Data section
▬▬▬▬▬▬

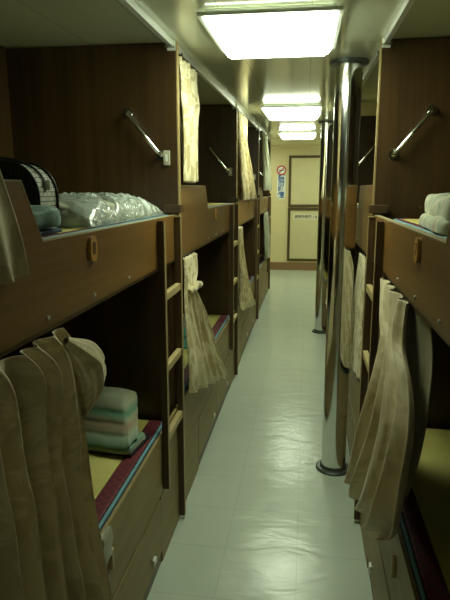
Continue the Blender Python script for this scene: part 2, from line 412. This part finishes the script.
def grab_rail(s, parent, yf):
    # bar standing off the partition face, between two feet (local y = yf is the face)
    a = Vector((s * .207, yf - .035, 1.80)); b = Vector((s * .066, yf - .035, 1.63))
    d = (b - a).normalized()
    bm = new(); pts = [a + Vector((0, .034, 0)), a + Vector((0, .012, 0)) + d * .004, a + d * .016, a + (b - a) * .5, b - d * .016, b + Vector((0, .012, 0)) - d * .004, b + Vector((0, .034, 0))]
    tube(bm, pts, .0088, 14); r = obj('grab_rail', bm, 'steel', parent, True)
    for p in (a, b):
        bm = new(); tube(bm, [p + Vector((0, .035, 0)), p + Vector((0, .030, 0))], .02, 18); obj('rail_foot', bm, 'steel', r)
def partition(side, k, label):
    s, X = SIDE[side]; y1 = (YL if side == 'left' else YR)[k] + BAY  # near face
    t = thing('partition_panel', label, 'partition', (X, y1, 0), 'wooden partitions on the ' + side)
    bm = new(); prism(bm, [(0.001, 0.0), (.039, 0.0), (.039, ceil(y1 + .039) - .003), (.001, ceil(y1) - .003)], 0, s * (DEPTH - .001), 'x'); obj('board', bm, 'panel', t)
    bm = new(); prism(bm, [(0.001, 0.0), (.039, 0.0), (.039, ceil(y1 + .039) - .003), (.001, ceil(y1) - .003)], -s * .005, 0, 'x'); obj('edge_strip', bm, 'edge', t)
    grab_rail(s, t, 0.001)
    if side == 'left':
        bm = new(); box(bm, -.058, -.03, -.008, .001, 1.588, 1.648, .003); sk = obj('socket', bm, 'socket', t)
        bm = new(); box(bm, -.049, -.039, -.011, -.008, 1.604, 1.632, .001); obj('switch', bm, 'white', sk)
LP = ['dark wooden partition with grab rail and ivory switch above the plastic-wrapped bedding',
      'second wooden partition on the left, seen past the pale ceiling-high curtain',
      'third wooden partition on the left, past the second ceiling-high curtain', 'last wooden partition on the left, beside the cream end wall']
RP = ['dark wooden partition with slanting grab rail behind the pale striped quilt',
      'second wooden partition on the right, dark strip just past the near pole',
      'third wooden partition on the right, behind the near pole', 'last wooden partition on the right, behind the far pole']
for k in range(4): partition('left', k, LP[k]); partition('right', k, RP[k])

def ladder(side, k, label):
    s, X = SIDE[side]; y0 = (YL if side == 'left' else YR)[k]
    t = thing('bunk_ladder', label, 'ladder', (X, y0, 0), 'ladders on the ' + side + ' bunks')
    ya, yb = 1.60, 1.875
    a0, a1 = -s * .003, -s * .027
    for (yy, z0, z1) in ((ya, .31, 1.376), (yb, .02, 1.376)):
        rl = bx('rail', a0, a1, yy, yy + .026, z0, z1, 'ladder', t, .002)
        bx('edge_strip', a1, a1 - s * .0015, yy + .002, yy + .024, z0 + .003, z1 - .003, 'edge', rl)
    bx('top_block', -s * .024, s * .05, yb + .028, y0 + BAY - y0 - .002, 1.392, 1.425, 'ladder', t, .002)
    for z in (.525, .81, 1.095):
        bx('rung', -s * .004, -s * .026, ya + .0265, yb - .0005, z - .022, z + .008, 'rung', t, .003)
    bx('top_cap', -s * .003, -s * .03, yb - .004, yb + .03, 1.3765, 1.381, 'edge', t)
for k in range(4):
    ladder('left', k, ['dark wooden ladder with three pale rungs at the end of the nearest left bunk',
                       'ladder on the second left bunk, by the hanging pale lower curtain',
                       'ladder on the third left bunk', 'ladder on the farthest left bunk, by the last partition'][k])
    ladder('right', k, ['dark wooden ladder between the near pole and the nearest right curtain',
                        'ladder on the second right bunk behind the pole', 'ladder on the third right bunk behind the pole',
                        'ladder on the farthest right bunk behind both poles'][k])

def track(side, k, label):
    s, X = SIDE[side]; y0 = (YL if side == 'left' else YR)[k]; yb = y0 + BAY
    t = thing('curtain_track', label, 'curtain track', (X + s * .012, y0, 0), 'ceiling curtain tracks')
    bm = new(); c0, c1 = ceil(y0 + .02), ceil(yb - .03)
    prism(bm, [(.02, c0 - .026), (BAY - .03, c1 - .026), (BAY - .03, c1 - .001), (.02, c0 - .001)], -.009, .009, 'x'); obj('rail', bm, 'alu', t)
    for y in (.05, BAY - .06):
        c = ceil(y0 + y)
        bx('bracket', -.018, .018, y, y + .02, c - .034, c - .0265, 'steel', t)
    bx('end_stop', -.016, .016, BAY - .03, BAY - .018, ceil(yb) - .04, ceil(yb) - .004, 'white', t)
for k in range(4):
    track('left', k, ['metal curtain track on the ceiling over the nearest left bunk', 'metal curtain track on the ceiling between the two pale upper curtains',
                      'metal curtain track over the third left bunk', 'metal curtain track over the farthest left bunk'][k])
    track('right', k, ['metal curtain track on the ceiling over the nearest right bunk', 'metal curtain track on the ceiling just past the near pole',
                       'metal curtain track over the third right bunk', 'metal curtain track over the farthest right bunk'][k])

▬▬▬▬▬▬

What is required
Without the pictures, output the full listing exactly as it stands.

The response
Continue the Blender Python script for this scene: part 2, from line 412. This part finishes the script.
def grab_rail(s, parent, yf):
    # bar standing off the partition face, between two feet (local y = yf is the face)
    a = Vector((s * .207, yf - .035, 1.80)); b = Vector((s * .066, yf - .035, 1.63))
    d = (b - a).normalized()
    bm = new(); pts = [a + Vector((0, .034, 0)), a + Vector((0, .012, 0)) + d * .004, a + d * .016, a + (b - a) * .5, b - d * .016, b + Vector((0, .012, 0)) - d * .004, b + Vector((0, .034, 0))]
    tube(bm, pts, .0088, 14); r = obj('grab_rail', bm, 'steel', parent, True)
    for p in (a, b):
        bm = new(); tube(bm, [p + Vector((0, .035, 0)), p + Vector((0, .030, 0))], .02, 18); obj('rail_foot', bm, 'steel', r)
def partition(side, k, label):
    s, X = SIDE[side]; y1 = (YL if side == 'left' else YR)[k] + BAY  # near face
    t = thing('partition_panel', label, 'partition', (X, y1, 0), 'wooden partitions on the ' + side)
    bm = new(); prism(bm, [(0.001, 0.0), (.039, 0.0), (.039, ceil(y1 + .039) - .003), (.001, ceil(y1) - .003)], 0, s * (DEPTH - .001), 'x'); obj('board', bm, 'panel', t)
    bm = new(); prism(bm, [(0.001, 0.0), (.039, 0.0), (.039, ceil(y1 + .039) - .003), (.001, ceil(y1) - .003)], -s * .005, 0, 'x'); obj('edge_strip', bm, 'edge', t)
    grab_rail(s, t, 0.001)
    if side == 'left':
        bm = new(); box(bm, -.058, -.03, -.008, .001, 1.588, 1.648, .003); sk = obj('socket', bm, 'socket', t)
        bm = new(); box(bm, -.049, -.039, -.011, -.008, 1.604, 1.632, .001); obj('switch', bm, 'white', sk)
LP = ['dark wooden partition with grab rail and ivory switch above the plastic-wrapped bedding',
      'second wooden partition on the left, seen past the pale ceiling-high curtain',
      'third wooden partition on the left, past the second ceiling-high curtain', 'last wooden partition on the left, beside the cream end wall']
RP = ['dark wooden partition with slanting grab rail behind the pale striped quilt',
      'second wooden partition on the right, dark strip just past the near pole',
      'third wooden partition on the right, behind the near pole', 'last wooden partition on the right, behind the far pole']
for k in range(4): partition('left', k, LP[k]); partition('right', k, RP[k])

def ladder(side, k, label):
    s, X = SIDE[side]; y0 = (YL if side == 'left' else YR)[k]
    t = thing('bunk_ladder', label, 'ladder', (X, y0, 0), 'ladders on the ' + side + ' bunks')
    ya, yb = 1.60, 1.875
    a0, a1 = -s * .003, -s * .027
    for (yy, z0, z1) in ((ya, .31, 1.376), (yb, .02, 1.376)):
        rl = bx('rail', a0, a1, yy, yy + .026, z0, z1, 'ladder', t, .002)
        bx('edge_strip', a1, a1 - s * .0015, yy + .002, yy + .024, z0 + .003, z1 - .003, 'edge', rl)
    bx('top_block', -s * .024, s * .05, yb + .028, y0 + BAY - y0 - .002, 1.392, 1.425, 'ladder', t, .002)
    for z in (.525, .81, 1.095):
        bx('rung', -s * .004, -s * .026, ya + .0265, yb - .0005, z - .022, z + .008, 'rung', t, .003)
    bx('top_cap', -s * .003, -s * .03, yb - .004, yb + .03, 1.3765, 1.381, 'edge', t)
for k in range(4):
    ladder('left', k, ['dark wooden ladder with three pale rungs at the end of the nearest left bunk',
                       'ladder on the second left bunk, by the hanging pale lower curtain',
                       'ladder on the third left bunk', 'ladder on the farthest left bunk, by the last partition'][k])
    ladder('right', k, ['dark wooden ladder between the near pole and the nearest right curtain',
                        'ladder on the second right bunk behind the pole', 'ladder on the third right bunk behind the pole',
                        'ladder on the farthest right bunk behind both poles'][k])

def track(side, k, label):
    s, X = SIDE[side]; y0 = (YL if side == 'left' else YR)[k]; yb = y0 + BAY
    t = thing('curtain_track', label, 'curtain track', (X + s * .012, y0, 0), 'ceiling curtain tracks')
    bm = new(); c0, c1 = ceil(y0 + .02), ceil(yb - .03)
    prism(bm, [(.02, c0 - .026), (BAY - .03, c1 - .026), (BAY - .03, c1 - .001), (.02, c0 - .001)], -.009, .009, 'x'); obj('rail', bm, 'alu', t)
    for y in (.05, BAY - .06):
        c = ceil(y0 + y)
        bx('bracket', -.018, .018, y, y + .02, c - .034, c - .0265, 'steel', t)
    bx('end_stop', -.016, .016, BAY - .03, BAY - .018, ceil(yb) - .04, ceil(yb) - .004, 'white', t)
for k in range(4):
    track('left', k, ['metal curtain track on the ceiling over the nearest left bunk', 'metal curtain track on the ceiling between the two pale upper curtains',
                      'metal curtain track over the third left bunk', 'metal curtain track over the farthest left bunk'][k])
    track('right', k, ['metal curtain track on the ceiling over the nearest right bunk', 'metal curtain track on the ceiling just past the near pole',
                       'metal curtain track over the third right bunk', 'metal curtain track over the farthest right bunk'][k])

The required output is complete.